Entering retail will undoubtedly increase the chances for more ‘servings’ of GOOD Meat to be sold than any previously – but with the proportion in each serving cut from 70% to 3% (which means over 23 times less cultivated meat content in each serving), it remains to be seen whether the firm will be able to sell just as much in terms of cultivated meat quantity alone.

Teething issues

GOOD Meat and competitor Upside Foods, which got regulatory approval in the United States, have both been seen to receive this approval to great fanfare but then faced major challenges going commercial.

Upside Foods received its full USDA approval last year – but has yet to scale up in any significant way, also limiting servings of its cultivated chicken to one restaurant in the United States, serving this one day a month and limiting this to 17 consumers only, according to Pro Wood.

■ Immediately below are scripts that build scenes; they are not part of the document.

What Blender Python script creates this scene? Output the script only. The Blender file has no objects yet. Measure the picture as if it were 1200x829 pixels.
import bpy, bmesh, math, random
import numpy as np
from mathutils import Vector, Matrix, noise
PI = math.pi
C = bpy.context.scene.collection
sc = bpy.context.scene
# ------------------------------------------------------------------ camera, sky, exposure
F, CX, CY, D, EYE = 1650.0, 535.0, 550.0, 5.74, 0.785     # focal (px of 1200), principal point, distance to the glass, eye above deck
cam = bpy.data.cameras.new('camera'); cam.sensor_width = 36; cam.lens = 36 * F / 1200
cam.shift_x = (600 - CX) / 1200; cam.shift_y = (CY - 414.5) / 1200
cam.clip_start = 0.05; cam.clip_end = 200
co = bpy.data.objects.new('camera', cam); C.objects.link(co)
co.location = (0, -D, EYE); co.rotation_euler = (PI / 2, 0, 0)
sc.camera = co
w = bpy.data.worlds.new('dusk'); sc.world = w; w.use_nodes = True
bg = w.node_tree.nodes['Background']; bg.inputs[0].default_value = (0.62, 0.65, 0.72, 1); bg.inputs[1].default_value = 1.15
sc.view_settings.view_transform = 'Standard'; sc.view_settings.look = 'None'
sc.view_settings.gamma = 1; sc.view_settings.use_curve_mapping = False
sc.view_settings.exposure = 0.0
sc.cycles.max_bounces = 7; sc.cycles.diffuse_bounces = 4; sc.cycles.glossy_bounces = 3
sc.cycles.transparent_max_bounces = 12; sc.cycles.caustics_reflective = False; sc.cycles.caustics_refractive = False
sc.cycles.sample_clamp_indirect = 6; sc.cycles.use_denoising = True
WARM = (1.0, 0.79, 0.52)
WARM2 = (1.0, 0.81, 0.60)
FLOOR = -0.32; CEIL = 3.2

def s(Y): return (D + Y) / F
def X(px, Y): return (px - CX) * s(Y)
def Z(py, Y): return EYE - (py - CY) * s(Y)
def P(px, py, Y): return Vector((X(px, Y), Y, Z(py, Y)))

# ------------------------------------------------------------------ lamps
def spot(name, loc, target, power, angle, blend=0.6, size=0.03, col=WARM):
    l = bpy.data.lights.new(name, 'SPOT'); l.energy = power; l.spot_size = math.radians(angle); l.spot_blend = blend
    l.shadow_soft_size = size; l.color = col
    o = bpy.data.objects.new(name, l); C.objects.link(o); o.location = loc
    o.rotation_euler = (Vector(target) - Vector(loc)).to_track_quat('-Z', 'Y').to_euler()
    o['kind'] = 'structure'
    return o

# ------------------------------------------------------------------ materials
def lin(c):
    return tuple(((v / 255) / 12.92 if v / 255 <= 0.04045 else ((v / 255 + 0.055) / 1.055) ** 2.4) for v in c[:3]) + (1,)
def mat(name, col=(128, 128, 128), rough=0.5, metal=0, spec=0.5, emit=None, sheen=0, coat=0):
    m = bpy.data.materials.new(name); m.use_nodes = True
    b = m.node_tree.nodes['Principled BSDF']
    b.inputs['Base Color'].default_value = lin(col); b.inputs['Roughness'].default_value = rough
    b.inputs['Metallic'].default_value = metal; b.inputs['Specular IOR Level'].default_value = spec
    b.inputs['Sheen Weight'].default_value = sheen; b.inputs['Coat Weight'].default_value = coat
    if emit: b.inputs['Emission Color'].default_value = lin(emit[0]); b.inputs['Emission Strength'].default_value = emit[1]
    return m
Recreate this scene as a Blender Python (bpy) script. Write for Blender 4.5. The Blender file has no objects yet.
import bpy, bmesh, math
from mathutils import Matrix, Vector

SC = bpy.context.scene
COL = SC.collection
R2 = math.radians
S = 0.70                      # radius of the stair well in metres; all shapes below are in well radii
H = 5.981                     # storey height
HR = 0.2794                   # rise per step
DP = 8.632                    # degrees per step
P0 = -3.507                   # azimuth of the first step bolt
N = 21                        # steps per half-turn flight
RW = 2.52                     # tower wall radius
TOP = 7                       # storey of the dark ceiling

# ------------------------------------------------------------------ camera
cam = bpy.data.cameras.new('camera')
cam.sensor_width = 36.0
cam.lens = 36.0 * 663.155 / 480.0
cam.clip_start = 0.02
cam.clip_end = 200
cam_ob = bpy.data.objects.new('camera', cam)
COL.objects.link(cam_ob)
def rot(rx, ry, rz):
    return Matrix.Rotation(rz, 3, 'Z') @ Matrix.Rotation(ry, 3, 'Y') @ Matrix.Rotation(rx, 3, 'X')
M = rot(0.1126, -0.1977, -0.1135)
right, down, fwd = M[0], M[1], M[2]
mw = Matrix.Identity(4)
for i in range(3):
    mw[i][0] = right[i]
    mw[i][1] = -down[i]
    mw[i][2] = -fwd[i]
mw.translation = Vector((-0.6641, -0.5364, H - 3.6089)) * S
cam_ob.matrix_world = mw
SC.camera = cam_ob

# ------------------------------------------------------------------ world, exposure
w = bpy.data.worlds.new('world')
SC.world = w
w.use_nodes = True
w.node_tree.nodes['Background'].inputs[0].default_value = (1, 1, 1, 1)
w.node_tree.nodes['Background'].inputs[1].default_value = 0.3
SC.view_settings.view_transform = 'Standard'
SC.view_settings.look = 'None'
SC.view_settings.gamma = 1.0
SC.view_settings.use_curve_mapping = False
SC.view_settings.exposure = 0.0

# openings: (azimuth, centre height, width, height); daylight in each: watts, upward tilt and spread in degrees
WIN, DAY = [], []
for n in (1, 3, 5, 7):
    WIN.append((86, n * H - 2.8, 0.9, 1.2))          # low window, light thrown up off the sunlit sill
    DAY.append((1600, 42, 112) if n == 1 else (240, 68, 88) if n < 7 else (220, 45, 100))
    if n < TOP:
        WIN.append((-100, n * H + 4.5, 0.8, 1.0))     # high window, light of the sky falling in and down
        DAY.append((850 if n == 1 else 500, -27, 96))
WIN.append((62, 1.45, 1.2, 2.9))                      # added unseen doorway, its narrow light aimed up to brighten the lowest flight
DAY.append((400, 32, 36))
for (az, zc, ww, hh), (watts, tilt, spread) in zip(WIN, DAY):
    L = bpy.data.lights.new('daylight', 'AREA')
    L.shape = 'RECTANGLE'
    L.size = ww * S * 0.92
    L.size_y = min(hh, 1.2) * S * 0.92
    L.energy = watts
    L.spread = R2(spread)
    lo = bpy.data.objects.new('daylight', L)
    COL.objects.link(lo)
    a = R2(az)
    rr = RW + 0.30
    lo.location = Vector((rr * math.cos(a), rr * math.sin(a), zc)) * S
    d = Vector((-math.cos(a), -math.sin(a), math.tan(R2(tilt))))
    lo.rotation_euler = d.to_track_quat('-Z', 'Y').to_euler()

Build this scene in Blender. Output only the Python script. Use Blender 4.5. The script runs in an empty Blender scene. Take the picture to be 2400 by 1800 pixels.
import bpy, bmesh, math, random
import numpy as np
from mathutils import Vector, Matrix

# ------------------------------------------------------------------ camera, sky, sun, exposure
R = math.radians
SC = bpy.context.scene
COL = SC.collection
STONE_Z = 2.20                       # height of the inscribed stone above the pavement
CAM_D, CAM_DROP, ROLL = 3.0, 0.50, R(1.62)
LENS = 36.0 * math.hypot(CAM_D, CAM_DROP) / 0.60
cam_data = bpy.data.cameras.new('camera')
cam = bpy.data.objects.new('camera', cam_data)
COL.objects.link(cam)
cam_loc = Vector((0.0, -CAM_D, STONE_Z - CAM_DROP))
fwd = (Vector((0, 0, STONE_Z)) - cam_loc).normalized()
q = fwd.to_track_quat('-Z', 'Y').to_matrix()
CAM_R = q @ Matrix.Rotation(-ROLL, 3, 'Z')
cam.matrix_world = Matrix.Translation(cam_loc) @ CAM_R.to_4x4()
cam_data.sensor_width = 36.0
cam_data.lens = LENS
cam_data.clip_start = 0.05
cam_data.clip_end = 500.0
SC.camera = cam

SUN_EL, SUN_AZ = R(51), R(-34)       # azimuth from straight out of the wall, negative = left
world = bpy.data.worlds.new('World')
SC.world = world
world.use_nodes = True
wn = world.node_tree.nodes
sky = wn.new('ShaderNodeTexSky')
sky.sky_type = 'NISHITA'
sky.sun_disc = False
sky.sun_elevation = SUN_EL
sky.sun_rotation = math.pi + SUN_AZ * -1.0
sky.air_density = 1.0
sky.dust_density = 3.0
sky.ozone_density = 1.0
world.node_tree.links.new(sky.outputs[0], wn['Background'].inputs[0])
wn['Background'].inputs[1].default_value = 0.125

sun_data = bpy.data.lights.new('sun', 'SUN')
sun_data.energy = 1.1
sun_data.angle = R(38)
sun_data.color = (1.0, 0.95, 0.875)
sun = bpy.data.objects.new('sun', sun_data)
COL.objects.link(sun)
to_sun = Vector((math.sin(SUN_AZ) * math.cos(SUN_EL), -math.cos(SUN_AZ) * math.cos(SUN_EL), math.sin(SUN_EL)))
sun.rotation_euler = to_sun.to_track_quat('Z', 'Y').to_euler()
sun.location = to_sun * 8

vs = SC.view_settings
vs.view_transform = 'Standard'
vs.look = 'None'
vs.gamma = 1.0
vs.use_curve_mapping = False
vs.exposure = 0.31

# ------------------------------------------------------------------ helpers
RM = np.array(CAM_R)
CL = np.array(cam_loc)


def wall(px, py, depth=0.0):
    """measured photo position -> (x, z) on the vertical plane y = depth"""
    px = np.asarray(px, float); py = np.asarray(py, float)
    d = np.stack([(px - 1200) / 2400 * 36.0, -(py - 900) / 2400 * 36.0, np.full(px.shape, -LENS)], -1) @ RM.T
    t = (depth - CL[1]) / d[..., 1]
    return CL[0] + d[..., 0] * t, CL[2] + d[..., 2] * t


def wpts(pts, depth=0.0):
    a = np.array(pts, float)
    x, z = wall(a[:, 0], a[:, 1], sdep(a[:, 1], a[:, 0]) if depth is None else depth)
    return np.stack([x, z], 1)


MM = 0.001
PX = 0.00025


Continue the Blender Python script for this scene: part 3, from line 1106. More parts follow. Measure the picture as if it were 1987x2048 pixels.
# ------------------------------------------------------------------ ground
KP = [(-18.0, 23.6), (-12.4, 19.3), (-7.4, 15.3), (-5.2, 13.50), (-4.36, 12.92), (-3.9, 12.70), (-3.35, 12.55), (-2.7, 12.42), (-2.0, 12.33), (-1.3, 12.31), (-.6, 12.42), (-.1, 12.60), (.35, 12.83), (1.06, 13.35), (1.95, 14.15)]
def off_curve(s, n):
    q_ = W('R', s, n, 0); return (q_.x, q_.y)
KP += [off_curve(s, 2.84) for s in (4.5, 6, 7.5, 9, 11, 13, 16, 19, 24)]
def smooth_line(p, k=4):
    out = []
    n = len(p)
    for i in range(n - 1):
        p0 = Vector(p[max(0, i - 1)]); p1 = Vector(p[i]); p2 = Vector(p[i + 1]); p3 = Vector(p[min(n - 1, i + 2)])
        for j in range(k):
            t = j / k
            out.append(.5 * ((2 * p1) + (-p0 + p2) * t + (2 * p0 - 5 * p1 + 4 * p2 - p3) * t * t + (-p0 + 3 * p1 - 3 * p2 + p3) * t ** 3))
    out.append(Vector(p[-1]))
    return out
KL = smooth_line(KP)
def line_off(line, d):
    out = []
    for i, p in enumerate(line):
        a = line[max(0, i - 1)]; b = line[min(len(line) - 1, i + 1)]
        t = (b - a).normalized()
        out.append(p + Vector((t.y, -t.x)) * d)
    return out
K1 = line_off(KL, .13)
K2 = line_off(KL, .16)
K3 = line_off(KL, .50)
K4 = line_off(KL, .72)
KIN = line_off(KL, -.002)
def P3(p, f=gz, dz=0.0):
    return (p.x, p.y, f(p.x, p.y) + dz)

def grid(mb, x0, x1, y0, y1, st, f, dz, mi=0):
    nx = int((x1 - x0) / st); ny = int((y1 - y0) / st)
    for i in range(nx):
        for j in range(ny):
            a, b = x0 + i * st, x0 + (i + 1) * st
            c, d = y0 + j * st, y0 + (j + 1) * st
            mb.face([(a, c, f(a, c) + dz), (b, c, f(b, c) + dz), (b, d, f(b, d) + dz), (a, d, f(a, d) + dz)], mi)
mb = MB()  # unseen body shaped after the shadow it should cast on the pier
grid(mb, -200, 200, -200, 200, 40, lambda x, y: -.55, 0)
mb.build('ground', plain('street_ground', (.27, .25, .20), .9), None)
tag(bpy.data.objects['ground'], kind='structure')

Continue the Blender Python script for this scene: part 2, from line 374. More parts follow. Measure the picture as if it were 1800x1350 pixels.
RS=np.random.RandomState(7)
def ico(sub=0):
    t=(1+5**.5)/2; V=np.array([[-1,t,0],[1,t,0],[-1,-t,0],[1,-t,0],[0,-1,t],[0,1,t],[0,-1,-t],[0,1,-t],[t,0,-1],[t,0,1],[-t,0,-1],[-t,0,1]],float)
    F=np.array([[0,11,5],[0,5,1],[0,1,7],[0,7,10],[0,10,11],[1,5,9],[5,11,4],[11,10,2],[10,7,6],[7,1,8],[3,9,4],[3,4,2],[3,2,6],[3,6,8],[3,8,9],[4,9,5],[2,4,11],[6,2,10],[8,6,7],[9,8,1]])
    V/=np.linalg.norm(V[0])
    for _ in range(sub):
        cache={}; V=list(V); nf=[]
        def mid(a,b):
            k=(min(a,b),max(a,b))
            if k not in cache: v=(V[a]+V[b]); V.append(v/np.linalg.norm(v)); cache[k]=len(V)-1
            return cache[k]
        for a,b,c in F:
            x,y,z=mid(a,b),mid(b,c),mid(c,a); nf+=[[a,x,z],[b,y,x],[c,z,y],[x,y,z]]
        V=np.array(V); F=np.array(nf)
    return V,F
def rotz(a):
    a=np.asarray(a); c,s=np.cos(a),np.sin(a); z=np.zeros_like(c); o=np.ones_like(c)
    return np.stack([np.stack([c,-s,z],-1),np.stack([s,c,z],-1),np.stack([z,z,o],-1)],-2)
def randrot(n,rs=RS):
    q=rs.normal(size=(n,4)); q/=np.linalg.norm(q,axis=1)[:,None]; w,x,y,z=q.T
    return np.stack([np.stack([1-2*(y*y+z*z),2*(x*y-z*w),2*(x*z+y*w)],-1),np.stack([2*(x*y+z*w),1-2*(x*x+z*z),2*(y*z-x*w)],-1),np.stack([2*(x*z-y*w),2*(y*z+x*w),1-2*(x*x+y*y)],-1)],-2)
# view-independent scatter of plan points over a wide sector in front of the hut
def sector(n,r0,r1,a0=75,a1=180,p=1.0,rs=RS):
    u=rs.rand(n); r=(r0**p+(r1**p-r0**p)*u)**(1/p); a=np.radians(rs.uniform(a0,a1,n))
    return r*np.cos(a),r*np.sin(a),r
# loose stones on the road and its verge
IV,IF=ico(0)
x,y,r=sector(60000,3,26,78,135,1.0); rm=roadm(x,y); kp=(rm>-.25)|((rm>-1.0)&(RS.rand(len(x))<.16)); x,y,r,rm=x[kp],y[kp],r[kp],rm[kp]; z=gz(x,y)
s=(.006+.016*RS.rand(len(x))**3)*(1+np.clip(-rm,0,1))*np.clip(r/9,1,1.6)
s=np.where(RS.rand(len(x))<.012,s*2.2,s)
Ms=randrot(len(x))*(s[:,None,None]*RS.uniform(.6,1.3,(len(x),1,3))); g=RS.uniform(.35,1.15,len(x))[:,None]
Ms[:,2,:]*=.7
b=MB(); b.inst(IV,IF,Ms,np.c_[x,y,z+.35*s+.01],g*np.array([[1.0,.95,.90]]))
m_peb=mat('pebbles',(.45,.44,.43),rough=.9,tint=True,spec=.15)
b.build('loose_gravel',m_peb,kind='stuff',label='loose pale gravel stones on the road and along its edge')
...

“Teething issues are something that all early entrants into a new market will undoubtedly face – and here, what has been happening for these firms is that every time they sell a product, they are losing money [until they can scale up],”​ he added.

“One thing most of these firms say is that this is a normal stage in terms of testing the market and figuring out how it will work for consumers – but the question then comes along on how long can one test a market and take losses.

“The plant-based sector has already been seeing this – take Beyond Meat for example, which has been around for several years now but in the last quarter has suffered losses of around US$50mn.

“Cultivated meat’s first players are definitely seeing the struggle, with some already having closed down as a result – being a new sector means being dependent on capital, and with the investment money drying up, things will not bode well if none of them make money soon.”